The Ford government’s Bill 28 was an attack on vulnerable, low-wage workers in a highly gendered profession. The fact that CUPE-OSBCU and other public and private-sector unions won has national implications. Anti-union sentiment runs deep in British Columbia and previous Liberal governments have not been shy about undermining the bargaining power of unions. If the right-to-strike could be pre-empted by government and contracts imposed by decree, the entire system of free and fair collective bargaining is irrelevant. Although Ford’s use of the notwithstanding clause to pre-empt a public-sector strike was exceptional, there is no reason to believe that this will be the last such occurrence.

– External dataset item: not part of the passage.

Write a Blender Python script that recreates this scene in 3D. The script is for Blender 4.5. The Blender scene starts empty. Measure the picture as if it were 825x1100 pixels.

The dual lessons from Ontario are that aspects of our Charter may be used against the interests of working people when in the hands of anti-labour governments. Yet the power of workers to intervene and organize to stop the business of the province can, if used well, ultimately win the day. While all workers have the potential to interrupt their labour process, this potential needs to be mobilized as it was in Ontario. Courts are insufficient to protect our rights. Our rights are only as strong as our ability to organize.